Roma, 24 gennaio 2025 – Nessuno degli addetti ai lavori pronuncia la parola “regia”, ma “benedizione” ricorre nella valutazioni comuni. E, dunque, Palazzo Chigi (che formalmente si mantiene defilato) e il ministero dell’Economia (che, invece, era informato come primo azionista della banca senese e considera l’operazione “convincente”) benedicono di fatto il tentativo della banca senese di conquistare Mediobanca.

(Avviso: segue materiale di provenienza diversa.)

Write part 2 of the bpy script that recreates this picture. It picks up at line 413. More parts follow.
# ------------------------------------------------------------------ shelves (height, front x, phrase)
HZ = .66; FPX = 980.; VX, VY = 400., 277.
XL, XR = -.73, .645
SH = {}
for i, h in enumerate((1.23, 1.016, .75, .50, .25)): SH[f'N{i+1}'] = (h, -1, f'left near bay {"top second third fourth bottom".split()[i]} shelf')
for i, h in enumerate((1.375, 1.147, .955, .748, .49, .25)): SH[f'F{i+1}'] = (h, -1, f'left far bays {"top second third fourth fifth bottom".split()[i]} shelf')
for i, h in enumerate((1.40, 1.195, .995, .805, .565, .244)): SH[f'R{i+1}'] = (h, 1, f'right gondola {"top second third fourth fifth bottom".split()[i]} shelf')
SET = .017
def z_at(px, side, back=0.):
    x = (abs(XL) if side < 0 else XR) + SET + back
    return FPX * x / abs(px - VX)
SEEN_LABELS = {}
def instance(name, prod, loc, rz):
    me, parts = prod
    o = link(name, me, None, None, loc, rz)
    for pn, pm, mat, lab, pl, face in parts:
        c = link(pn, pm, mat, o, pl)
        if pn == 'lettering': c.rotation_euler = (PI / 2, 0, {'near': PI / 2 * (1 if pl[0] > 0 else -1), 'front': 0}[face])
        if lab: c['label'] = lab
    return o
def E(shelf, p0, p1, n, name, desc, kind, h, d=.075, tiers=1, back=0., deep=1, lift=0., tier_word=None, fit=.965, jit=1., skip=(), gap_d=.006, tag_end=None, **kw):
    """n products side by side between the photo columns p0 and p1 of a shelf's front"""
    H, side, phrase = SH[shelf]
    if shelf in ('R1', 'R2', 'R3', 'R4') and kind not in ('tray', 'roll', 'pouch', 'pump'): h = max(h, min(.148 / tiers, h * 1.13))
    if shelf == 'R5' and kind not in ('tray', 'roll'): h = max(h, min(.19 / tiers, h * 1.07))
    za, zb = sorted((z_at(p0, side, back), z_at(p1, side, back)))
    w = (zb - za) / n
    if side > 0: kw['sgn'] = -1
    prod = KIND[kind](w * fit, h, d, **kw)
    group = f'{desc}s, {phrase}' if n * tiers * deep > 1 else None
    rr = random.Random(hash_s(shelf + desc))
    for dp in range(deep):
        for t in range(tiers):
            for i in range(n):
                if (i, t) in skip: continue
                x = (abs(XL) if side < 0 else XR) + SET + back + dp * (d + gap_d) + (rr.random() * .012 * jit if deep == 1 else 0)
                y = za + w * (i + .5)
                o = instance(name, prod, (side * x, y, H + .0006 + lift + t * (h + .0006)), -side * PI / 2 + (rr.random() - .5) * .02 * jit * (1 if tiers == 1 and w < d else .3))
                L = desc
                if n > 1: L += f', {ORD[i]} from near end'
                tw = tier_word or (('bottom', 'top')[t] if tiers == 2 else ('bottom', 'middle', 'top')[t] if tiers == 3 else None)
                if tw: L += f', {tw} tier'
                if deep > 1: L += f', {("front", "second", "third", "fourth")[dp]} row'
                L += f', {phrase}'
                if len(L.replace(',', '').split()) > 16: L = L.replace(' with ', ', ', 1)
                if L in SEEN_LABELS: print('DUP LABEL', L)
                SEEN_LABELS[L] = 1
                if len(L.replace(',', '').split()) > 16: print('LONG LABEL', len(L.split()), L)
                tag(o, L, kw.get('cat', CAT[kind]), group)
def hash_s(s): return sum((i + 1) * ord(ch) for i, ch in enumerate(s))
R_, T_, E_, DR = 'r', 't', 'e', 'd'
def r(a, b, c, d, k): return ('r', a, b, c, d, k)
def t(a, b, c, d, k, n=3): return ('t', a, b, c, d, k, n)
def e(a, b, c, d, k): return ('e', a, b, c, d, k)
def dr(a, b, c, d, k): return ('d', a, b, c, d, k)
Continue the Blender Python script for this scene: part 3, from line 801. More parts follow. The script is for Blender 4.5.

Il che, del resto, è confermato indirettamente dallo stesso amministratore delegato dell’istituto che ha lanciato l’Ops (offerta pubblica di scambio), Luigi Lovaglio, che non solo spiega di avere parlato della ipotesi con il ministro Giancarlo Giorgetti due anni fa, ma fa sapere anche che “il Mef non ha posto alcun limite”.
La “benedizione” del governo e della maggioranza alla creazione di un terzo polo creditizio romanocentrico in senso politico e finanziario arriva innanzitutto da Fratelli d’Italia (dunque, innanzitutto, Giorgia Meloni) e dalla Lega (dunque, da Giancarlo Giorgetti e Matteo Salvini). Più defilata è Forza Italia, che si dichiara a favore dell’operazione, ma pone il problema della quota in mano al Tesoro che dovrebbe finire, invece, sul mercato. Mentre, nel fronte dell’opposizione, colta di sorpresa dall’iniziativa, si va dalla cautela del Pd (“Le operazioni di aggregazione vanno valutate positivamente se producono effetti positivi, non se sono un risiko”, avvisa Antonio Misiani) alla bocciatura secca dei 5 Stelle, tutti in pressing, però, perché il responsabile dell’Economia si presenti in Parlamento. “In attesa di sviluppi la mia valutazione è positiva – fa sapere il presidente della commissione Finanze della Camera Marco Osnato di FdI –. Accettiamo e osserviamo il mercato, che ha le sue regole e le sue dinamiche ma la politica si può e si deve interessare di un’operazione così importante, e questa lo è, perché può dare una prospettiva di consolidamento del sistema bancario italiano”.
Per la Lega, che si era espressa a favore del presidente di Mps, l’avvocato Nicola Maione, alla fine della giornata parla direttamente lo stesso Giorgetti (agli Stati generali del partito in Piemonte): “Il governo ha dato fiducia in assoluta autonomia al management di Mps che ha realizzato risultati eccezionali, che ha un disegno, che ha fatto una proposta di mercato. Se il mercato risponderà saremo contenti, se il mercato non risponderà ne prenderemo atto. Credo che sia assolutamente lineare, totalmente trasparente e nell’interesse dell’economia italiana”. Più articolato il giudizio del vicepremier Antonio Tajani: “Noi siamo per il libero mercato. Lo siamo stati per operazioni passate, lo siamo anche per le operazioni di cui si parla oggi. Per noi conta questo principio: il libero mercato”. Il punto è che Forza Italia, con il portavoce Raffaele Nevi, insiste su una richiesta: il Mef detiene l’11,7 per cento del capitale Mps e “noi auspichiamo che lo Stato la metta sul mercato quanto prima”. Il punto, però, è anche un altro: che in Mediobanca, oggetto dell’Ops, la famiglia Berlusconi ha sì solo il 3,49 per cento, ma la quota è interna al patto di consultazione. E non è detto che l’operazione sia stata presa bene dalle parti di Arcore.
Ma perché il governo e principalmente Fratelli d’Italia e la Lega guardano, invece, con favore alla mossa di Mps (che significa la mossa degli azionisti forti Caltagirone e Delfin)? Perché, come spiegano fonti beninformate, dopo decenni di predominio incontrastato di poli bancari e finanziari centrati su Milano e sul Nord si punterebbe a creare un terzo soggetto che, però, possa ridare centralità a Roma e, dunque, anche alla influenza della politica sugli assetti finanziari e creditizi del Paese. Non solo e non basta. Arrivare a controllare Mediobanca da parte di un asse pubblico-privato a tre punte significa anche riuscire a controllare o influire su colossi come Generali e, dunque, riuscire a bloccare (forse, ma non è detto, per i tempi) o a sterilizzare in prospettiva operazioni come quella che vede il gruppo di Trieste puntare a allearsi con i francesi di Natixis per il risparmio gestito. Quel che è certo, insomma, è che la politica, dopo qualche decennio di stop, punta di nuovo a dire la sua nelle operazioni che riguardano gli assetti del sistema finanziario italiano. E non solo.